╭──

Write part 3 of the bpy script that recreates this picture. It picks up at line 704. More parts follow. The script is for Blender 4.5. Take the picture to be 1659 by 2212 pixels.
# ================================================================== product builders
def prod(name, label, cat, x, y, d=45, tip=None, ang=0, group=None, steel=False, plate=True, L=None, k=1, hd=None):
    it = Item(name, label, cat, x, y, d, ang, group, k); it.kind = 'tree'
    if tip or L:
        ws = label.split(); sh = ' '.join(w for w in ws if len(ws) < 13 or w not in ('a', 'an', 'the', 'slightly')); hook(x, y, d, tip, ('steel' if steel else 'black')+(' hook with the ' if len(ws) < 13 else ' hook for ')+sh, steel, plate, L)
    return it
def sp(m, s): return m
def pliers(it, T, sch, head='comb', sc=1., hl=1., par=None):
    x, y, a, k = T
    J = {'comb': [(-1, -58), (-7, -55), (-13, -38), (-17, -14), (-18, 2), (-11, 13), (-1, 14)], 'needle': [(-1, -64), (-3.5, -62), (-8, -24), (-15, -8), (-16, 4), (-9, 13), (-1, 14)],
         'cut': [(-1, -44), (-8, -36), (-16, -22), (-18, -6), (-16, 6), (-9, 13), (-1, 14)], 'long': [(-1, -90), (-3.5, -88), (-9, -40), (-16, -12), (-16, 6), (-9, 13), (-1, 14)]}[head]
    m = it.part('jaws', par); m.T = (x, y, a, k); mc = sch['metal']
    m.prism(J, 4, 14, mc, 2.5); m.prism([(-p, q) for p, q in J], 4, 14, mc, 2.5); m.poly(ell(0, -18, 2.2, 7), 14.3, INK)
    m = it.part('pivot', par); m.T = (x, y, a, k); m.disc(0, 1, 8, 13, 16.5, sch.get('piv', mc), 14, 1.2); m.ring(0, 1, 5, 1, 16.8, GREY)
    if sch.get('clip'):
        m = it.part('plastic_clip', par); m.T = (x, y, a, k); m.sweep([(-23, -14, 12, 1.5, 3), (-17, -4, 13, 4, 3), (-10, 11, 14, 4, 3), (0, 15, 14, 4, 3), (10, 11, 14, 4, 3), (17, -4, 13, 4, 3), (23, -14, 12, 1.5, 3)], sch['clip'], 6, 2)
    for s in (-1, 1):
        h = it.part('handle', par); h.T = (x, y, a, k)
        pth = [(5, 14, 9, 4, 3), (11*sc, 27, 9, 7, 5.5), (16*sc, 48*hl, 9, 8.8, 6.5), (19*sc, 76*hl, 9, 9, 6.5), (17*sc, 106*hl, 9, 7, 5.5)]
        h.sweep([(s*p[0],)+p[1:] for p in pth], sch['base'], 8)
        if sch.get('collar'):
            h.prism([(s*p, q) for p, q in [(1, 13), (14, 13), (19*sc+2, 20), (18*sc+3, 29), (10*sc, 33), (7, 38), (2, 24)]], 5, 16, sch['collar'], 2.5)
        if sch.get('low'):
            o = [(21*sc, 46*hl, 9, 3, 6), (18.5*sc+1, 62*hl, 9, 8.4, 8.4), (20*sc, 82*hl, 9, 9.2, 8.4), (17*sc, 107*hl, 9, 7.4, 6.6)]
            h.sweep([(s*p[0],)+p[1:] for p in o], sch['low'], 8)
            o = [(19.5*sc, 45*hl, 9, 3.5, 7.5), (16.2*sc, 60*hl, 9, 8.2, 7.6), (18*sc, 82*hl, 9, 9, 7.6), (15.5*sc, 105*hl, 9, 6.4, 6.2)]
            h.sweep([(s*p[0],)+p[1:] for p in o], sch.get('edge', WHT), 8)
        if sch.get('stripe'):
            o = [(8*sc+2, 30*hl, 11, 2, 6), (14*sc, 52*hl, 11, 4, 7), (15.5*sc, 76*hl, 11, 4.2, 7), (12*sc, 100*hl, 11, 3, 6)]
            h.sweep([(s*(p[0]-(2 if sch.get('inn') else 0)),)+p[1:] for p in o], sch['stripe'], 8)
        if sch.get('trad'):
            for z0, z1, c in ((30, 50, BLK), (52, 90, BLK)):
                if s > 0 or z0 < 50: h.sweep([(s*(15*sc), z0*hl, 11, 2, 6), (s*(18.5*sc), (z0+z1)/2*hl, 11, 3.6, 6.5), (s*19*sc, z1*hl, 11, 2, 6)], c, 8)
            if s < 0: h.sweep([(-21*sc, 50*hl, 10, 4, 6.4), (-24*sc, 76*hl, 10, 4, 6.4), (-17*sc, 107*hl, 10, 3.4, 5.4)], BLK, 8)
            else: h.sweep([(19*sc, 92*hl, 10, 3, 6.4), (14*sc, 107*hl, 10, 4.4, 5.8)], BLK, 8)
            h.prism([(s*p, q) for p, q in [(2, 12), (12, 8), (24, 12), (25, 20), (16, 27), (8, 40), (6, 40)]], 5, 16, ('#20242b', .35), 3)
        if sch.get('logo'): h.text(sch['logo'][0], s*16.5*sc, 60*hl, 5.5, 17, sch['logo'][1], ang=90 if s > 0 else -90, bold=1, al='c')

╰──

Copy out the data shown above without altering anything.

*WRITTEN RESPONSE*.
Write part 3 of the bpy script that recreates this picture. It picks up at line 704. More parts follow. The script is for Blender 4.5. Take the picture to be 1659 by 2212 pixels.
# ================================================================== product builders
def prod(name, label, cat, x, y, d=45, tip=None, ang=0, group=None, steel=False, plate=True, L=None, k=1, hd=None):
    it = Item(name, label, cat, x, y, d, ang, group, k); it.kind = 'tree'
    if tip or L:
        ws = label.split(); sh = ' '.join(w for w in ws if len(ws) < 13 or w not in ('a', 'an', 'the', 'slightly')); hook(x, y, d, tip, ('steel' if steel else 'black')+(' hook with the ' if len(ws) < 13 else ' hook for ')+sh, steel, plate, L)
    return it
def sp(m, s): return m
def pliers(it, T, sch, head='comb', sc=1., hl=1., par=None):
    x, y, a, k = T
    J = {'comb': [(-1, -58), (-7, -55), (-13, -38), (-17, -14), (-18, 2), (-11, 13), (-1, 14)], 'needle': [(-1, -64), (-3.5, -62), (-8, -24), (-15, -8), (-16, 4), (-9, 13), (-1, 14)],
         'cut': [(-1, -44), (-8, -36), (-16, -22), (-18, -6), (-16, 6), (-9, 13), (-1, 14)], 'long': [(-1, -90), (-3.5, -88), (-9, -40), (-16, -12), (-16, 6), (-9, 13), (-1, 14)]}[head]
    m = it.part('jaws', par); m.T = (x, y, a, k); mc = sch['metal']
    m.prism(J, 4, 14, mc, 2.5); m.prism([(-p, q) for p, q in J], 4, 14, mc, 2.5); m.poly(ell(0, -18, 2.2, 7), 14.3, INK)
    m = it.part('pivot', par); m.T = (x, y, a, k); m.disc(0, 1, 8, 13, 16.5, sch.get('piv', mc), 14, 1.2); m.ring(0, 1, 5, 1, 16.8, GREY)
    if sch.get('clip'):
        m = it.part('plastic_clip', par); m.T = (x, y, a, k); m.sweep([(-23, -14, 12, 1.5, 3), (-17, -4, 13, 4, 3), (-10, 11, 14, 4, 3), (0, 15, 14, 4, 3), (10, 11, 14, 4, 3), (17, -4, 13, 4, 3), (23, -14, 12, 1.5, 3)], sch['clip'], 6, 2)
    for s in (-1, 1):
        h = it.part('handle', par); h.T = (x, y, a, k)
        pth = [(5, 14, 9, 4, 3), (11*sc, 27, 9, 7, 5.5), (16*sc, 48*hl, 9, 8.8, 6.5), (19*sc, 76*hl, 9, 9, 6.5), (17*sc, 106*hl, 9, 7, 5.5)]
        h.sweep([(s*p[0],)+p[1:] for p in pth], sch['base'], 8)
        if sch.get('collar'):
            h.prism([(s*p, q) for p, q in [(1, 13), (14, 13), (19*sc+2, 20), (18*sc+3, 29), (10*sc, 33), (7, 38), (2, 24)]], 5, 16, sch['collar'], 2.5)
        if sch.get('low'):
            o = [(21*sc, 46*hl, 9, 3, 6), (18.5*sc+1, 62*hl, 9, 8.4, 8.4), (20*sc, 82*hl, 9, 9.2, 8.4), (17*sc, 107*hl, 9, 7.4, 6.6)]
            h.sweep([(s*p[0],)+p[1:] for p in o], sch['low'], 8)
            o = [(19.5*sc, 45*hl, 9, 3.5, 7.5), (16.2*sc, 60*hl, 9, 8.2, 7.6), (18*sc, 82*hl, 9, 9, 7.6), (15.5*sc, 105*hl, 9, 6.4, 6.2)]
            h.sweep([(s*p[0],)+p[1:] for p in o], sch.get('edge', WHT), 8)
        if sch.get('stripe'):
            o = [(8*sc+2, 30*hl, 11, 2, 6), (14*sc, 52*hl, 11, 4, 7), (15.5*sc, 76*hl, 11, 4.2, 7), (12*sc, 100*hl, 11, 3, 6)]
            h.sweep([(s*(p[0]-(2 if sch.get('inn') else 0)),)+p[1:] for p in o], sch['stripe'], 8)
        if sch.get('trad'):
            for z0, z1, c in ((30, 50, BLK), (52, 90, BLK)):
                if s > 0 or z0 < 50: h.sweep([(s*(15*sc), z0*hl, 11, 2, 6), (s*(18.5*sc), (z0+z1)/2*hl, 11, 3.6, 6.5), (s*19*sc, z1*hl, 11, 2, 6)], c, 8)
            if s < 0: h.sweep([(-21*sc, 50*hl, 10, 4, 6.4), (-24*sc, 76*hl, 10, 4, 6.4), (-17*sc, 107*hl, 10, 3.4, 5.4)], BLK, 8)
            else: h.sweep([(19*sc, 92*hl, 10, 3, 6.4), (14*sc, 107*hl, 10, 4.4, 5.8)], BLK, 8)
            h.prism([(s*p, q) for p, q in [(2, 12), (12, 8), (24, 12), (25, 20), (16, 27), (8, 40), (6, 40)]], 5, 16, ('#20242b', .35), 3)
        if sch.get('logo'): h.text(sch['logo'][0], s*16.5*sc, 60*hl, 5.5, 17, sch['logo'][1], ang=90 if s > 0 else -90, bold=1, al='c')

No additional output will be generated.